There are no proposed changes to mandatory Houses in Multiple Occupation (HMO) licensing in the UK.

But with around 60 local councils running ‘additional’ licensing schemes, some HMO landlords looking to expand their portfolios have been left confused over which rules apply to them.

5. Private residence relief

Changes to legislation on Capital Gains Tax (CGT) are coming into force from April 2020.

At the moment, landlords can claim up to £40,000 in CGT relief when they sell a rental property that was previously their main residence.

But from April, this relief will be canned and in order to claim the relief, landlords will need to be sharing the property with their tenants.

Moreover, they’ll only have 30 days to pay their CGT bill under the new rules.

6. Minimum Energy Efficiency Standards (MEES)

Minimum Energy Efficiency Standards (MEES) have been around now for several years.

Since April 2018, landlords have only been able to legally let properties with an Energy Performance Certificate rating of E or above.

The rules applied to all new tenancies after April 2018, but from April 2020, the rules will apply to all tenancies.

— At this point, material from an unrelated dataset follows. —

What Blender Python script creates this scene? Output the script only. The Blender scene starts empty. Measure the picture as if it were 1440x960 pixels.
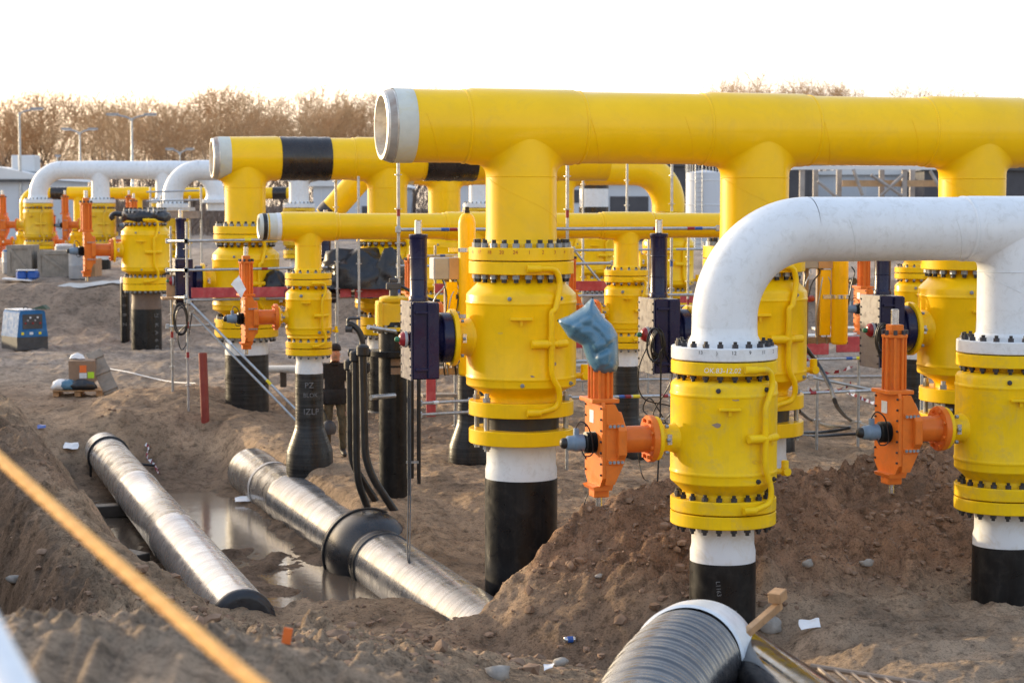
import bpy, math, random
import numpy as np
from mathutils import Vector, Matrix, noise as mnoise
random.seed(7); RNG = np.random.default_rng(7)
PI = math.pi; R_ = math.radians
SC = bpy.context.scene; COL = SC.collection

# ------------------------------------------------------------------ camera
F = 2700.0; CX, CY = 720.0, 480.0; CAMZ = 4.0
PITCH = math.atan(188.0 / F)
def P(px, py, Y):
    """a point on the sight line of a photo pixel at distance Y in front of the camera"""
    a, b = (px - CX) / F, -(py - CY) / F
    dy = math.cos(PITCH) + b * math.sin(PITCH)
    dz = -math.sin(PITCH) + b * math.cos(PITCH)
    k = Y / dy
    return Vector((a * k, Y, CAMZ + dz * k))
def proj(v):
    v = Vector(v) - Vector((0, 0, CAMZ)); f = Vector((0, math.cos(PITCH), -math.sin(PITCH))); u = Vector((0, math.sin(PITCH), math.cos(PITCH)))
    k = v.dot(f); return (CX + F * v.x / k, CY - F * v.dot(u) / k)
cam_d = bpy.data.cameras.new('camera'); cam = bpy.data.objects.new('camera', cam_d); COL.objects.link(cam)
cam.location = (0, 0, CAMZ); cam.rotation_euler = (PI / 2 - PITCH, 0, 0)
cam_d.sensor_width = 36; cam_d.lens = F / 1440 * 36; cam_d.clip_end = 9000; cam_d.clip_start = .1
cam_d.dof.use_dof = True; cam_d.dof.focus_distance = 20.5; cam_d.dof.aperture_fstop = 2.8
SC.camera = cam
TH = R_(16); U = Vector((math.cos(TH), math.sin(TH), 0)); V = Vector((-math.sin(TH), math.cos(TH), 0))

# ------------------------------------------------------------------ materials
def nd(nt, t, **kw):
    n = nt.nodes.new(t)
    for k, v in kw.items(): setattr(n, k, v)
    return n
def mix(nt, fac, a, b, bt='MIX'):
    n = nd(nt, 'ShaderNodeMix', data_type='RGBA', blend_type=bt)
    for s, v in ((0, fac), (6, a), (7, b)):
        if hasattr(v, 'is_linked') or hasattr(v, 'links'): nt.links.new(v, n.inputs[s])
        elif s == 0: n.inputs[0].default_value = v
        else: n.inputs[s].default_value = (*v, 1)
    return n.outputs[2]
def noise_(nt, co, scale, detail=4, rough=.6, dist=0):
    n = nd(nt, 'ShaderNodeTexNoise'); n.inputs['Scale'].default_value = scale
    n.inputs['Detail'].default_value = detail; n.inputs['Roughness'].default_value = rough
    n.inputs['Distortion'].default_value = dist
    nt.links.new(co, n.inputs['Vector']); return n.outputs['Fac']
def ramp(nt, f, a, b, lo=0.0, hi=1.0):
    n = nd(nt, 'ShaderNodeMapRange'); n.inputs[1].default_value = a; n.inputs[2].default_value = b
    n.inputs[3].default_value = lo; n.inputs[4].default_value = hi
    nt.links.new(f, n.inputs[0]); return n.outputs[0]
def mapping(nt, co, scale):
    n = nd(nt, 'ShaderNodeMapping'); n.inputs['Scale'].default_value = scale
    nt.links.new(co, n.inputs['Vector']); return n.outputs[0]
MATS = {}
def mat(name, base, rough=.45, metal=0, var=.12, scale=3.0, dirt=None, damt=.35, dscale=2.5,
        streak=None, stamt=.0, rings=0, ringamt=.0, bump=.0, bscale=30, coat=0, spec=.5, rvar=.1, trans=0):
    m = bpy.data.materials.new(name); m.use_nodes = True; nt = m.node_tree
    b = nt.nodes['Principled BSDF']
    tc = nd(nt, 'ShaderNodeTexCoord'); co = tc.outputs['Object']
    dark = tuple(c * (1 - var) for c in base); light = tuple(min(1, c * (1 + var)) for c in base)
    n1 = noise_(nt, co, scale, 5, .6, .3)
    c = mix(nt, ramp(nt, n1, .3, .7), dark, light)
    if rings:
        rn = noise_(nt, mapping(nt, co, (.6, .6, rings)), 1.0, 3, .7)
        c = mix(nt, ramp(nt, rn, .45, .62, 0, ringamt), c, streak or tuple(min(1, x * 3 + .08) for x in base))
    elif streak:
        rn = noise_(nt, mapping(nt, co, (14, 14, 1.2)), 1.0, 4, .7)
        c = mix(nt, ramp(nt, rn, .5, .75, 0, stamt), c, streak)
    if dirt:
        n2 = noise_(nt, co, dscale, 8, .72, .6)
        c = mix(nt, ramp(nt, n2, .5, .72, 0, damt), c, dirt)
    nt.links.new(c, b.inputs['Base Color'])
    b.inputs['Metallic'].default_value = metal
    b.inputs['Specular IOR Level'].default_value = spec
    r = ramp(nt, noise_(nt, co, scale * 2.3, 4), .3, .7, max(.03, rough - rvar), min(1, rough + rvar))
    nt.links.new(r, b.inputs['Roughness'])
    if coat: b.inputs['Coat Weight'].default_value = coat; b.inputs['Coat Roughness'].default_value = .2
    if bump or rings:
        bp = nd(nt, 'ShaderNodeBump'); bp.inputs['Strength'].default_value = bump or .15
        bp.inputs['Distance'].default_value = .02
        hn = noise_(nt, mapping(nt, co, (1, 1, rings)) if rings else co, 1.0 if rings else bscale, 5, .65)
        nt.links.new(hn, bp.inputs['Height']); nt.links.new(bp.outputs[0], b.inputs['Normal'])
    MATS[name] = m; return m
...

7. Mandatory electrical checks

HMO landlords have had to enforce mandatory electrical checks in their properties every five years for some time.

These rules could extend to all residential lettings at some point in 2020, although the government is yet to confirm when the legislation will come into force.

8. The rogue landlord database

The launch of a database of rogue landlords has, it’s fair to say, had little impact on the PRS.

With only a small number of landlords currently on the list, the government has also failed to open up the database for tenants to view.

There could be further changes to this in 2020, but we’ll see!

9. Stamp duty

Landlords have been feeling the force of Stamp Duty rules on second homes since 2016, with the now standard 3% surcharge put in place back then.

Rumours suggest the government could place an additional surcharge on foreign investors during one of the 2020 Budgets, so one for investors from overseas to keep an eye on.

10. Leasehold reform

Leasehold charges have long been a bone of contention for tenants and landlords, with many freeholders increasing their charges with little or no accountability.

The government is looking at new rules on these charges that could see caps put in place, while the ban on leasehold houses is also on the agenda.

Landlords keen on expansion through buying flats should keep their eyes on this one.